Exercise details
Across the data below, how many lines hold "part"? Answer with that number and nothing else.

Information supplied
>> Begin

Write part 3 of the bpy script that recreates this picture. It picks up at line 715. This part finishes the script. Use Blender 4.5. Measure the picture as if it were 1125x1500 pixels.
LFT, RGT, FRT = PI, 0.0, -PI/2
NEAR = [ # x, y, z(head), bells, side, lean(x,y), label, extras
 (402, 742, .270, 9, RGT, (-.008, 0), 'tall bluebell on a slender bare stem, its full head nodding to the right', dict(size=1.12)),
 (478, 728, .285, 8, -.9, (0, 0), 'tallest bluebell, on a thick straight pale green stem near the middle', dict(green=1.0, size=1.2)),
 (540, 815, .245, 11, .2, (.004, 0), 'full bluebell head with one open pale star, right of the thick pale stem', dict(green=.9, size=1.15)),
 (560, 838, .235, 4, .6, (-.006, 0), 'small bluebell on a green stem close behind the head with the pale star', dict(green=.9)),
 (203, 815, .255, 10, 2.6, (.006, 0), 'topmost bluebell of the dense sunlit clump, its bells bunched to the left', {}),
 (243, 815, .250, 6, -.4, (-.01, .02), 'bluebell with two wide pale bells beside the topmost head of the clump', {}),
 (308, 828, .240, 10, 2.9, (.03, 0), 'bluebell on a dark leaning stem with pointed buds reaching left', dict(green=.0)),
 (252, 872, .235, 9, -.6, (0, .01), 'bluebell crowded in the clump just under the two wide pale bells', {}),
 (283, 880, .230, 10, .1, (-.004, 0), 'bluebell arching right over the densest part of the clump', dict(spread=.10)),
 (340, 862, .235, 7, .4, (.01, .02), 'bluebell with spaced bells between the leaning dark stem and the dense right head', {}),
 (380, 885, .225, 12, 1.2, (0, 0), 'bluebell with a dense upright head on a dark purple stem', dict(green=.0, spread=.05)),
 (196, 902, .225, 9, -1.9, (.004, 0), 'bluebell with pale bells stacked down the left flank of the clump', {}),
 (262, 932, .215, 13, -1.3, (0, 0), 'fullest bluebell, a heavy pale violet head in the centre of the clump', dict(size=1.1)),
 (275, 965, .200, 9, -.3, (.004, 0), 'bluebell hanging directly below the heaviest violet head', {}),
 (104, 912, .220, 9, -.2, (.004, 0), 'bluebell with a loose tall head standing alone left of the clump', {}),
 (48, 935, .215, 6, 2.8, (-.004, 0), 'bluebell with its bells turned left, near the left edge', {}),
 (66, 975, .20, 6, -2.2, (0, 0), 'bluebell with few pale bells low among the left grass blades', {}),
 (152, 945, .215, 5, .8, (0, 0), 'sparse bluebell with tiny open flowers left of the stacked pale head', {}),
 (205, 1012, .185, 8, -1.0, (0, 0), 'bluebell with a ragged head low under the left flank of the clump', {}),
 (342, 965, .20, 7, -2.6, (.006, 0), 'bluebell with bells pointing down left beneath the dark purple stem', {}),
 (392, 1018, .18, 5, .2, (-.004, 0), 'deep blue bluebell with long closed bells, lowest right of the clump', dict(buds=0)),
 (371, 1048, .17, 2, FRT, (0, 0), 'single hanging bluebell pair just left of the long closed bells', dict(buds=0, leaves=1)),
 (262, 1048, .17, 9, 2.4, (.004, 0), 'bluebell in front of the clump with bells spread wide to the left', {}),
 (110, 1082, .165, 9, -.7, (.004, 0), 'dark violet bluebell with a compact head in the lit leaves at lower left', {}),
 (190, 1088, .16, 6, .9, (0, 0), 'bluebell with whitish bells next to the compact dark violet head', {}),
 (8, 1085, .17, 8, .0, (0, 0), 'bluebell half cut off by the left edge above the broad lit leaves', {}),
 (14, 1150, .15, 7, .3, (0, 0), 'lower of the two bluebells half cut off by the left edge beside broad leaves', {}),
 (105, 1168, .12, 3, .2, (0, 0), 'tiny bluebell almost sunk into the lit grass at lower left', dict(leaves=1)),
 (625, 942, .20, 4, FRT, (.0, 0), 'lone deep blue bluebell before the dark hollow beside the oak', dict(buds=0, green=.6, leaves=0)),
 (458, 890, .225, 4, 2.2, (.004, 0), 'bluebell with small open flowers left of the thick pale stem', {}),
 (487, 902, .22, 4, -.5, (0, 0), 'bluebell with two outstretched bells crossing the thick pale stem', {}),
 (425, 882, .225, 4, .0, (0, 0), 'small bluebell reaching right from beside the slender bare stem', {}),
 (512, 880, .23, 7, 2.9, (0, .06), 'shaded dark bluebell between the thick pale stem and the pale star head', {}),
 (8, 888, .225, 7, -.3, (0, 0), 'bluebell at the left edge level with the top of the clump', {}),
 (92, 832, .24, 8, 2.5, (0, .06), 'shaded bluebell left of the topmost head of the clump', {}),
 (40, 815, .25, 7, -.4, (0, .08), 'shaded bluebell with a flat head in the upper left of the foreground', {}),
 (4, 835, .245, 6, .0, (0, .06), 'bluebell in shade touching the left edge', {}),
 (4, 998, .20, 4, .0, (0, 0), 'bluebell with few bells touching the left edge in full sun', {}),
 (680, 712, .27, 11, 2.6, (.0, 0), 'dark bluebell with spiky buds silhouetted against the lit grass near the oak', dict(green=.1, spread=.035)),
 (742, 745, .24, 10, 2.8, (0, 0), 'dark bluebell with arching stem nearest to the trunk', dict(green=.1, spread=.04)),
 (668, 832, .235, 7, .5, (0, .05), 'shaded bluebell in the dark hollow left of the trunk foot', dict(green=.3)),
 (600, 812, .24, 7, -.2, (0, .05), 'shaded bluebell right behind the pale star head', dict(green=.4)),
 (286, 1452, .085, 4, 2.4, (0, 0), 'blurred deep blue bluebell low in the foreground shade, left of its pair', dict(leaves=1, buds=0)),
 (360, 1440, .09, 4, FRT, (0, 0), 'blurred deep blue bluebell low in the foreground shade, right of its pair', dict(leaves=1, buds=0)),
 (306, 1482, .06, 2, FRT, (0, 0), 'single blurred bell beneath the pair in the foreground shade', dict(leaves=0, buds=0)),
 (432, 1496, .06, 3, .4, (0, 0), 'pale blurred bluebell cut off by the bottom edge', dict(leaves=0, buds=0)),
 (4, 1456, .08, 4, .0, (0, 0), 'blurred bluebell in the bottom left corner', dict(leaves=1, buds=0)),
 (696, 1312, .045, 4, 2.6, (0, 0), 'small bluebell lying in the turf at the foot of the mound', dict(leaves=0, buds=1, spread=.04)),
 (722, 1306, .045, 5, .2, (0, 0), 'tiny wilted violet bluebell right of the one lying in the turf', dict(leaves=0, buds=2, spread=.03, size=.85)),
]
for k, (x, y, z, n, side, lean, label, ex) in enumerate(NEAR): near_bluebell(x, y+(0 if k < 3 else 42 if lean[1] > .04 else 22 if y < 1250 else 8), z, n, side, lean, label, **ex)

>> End

Result below
2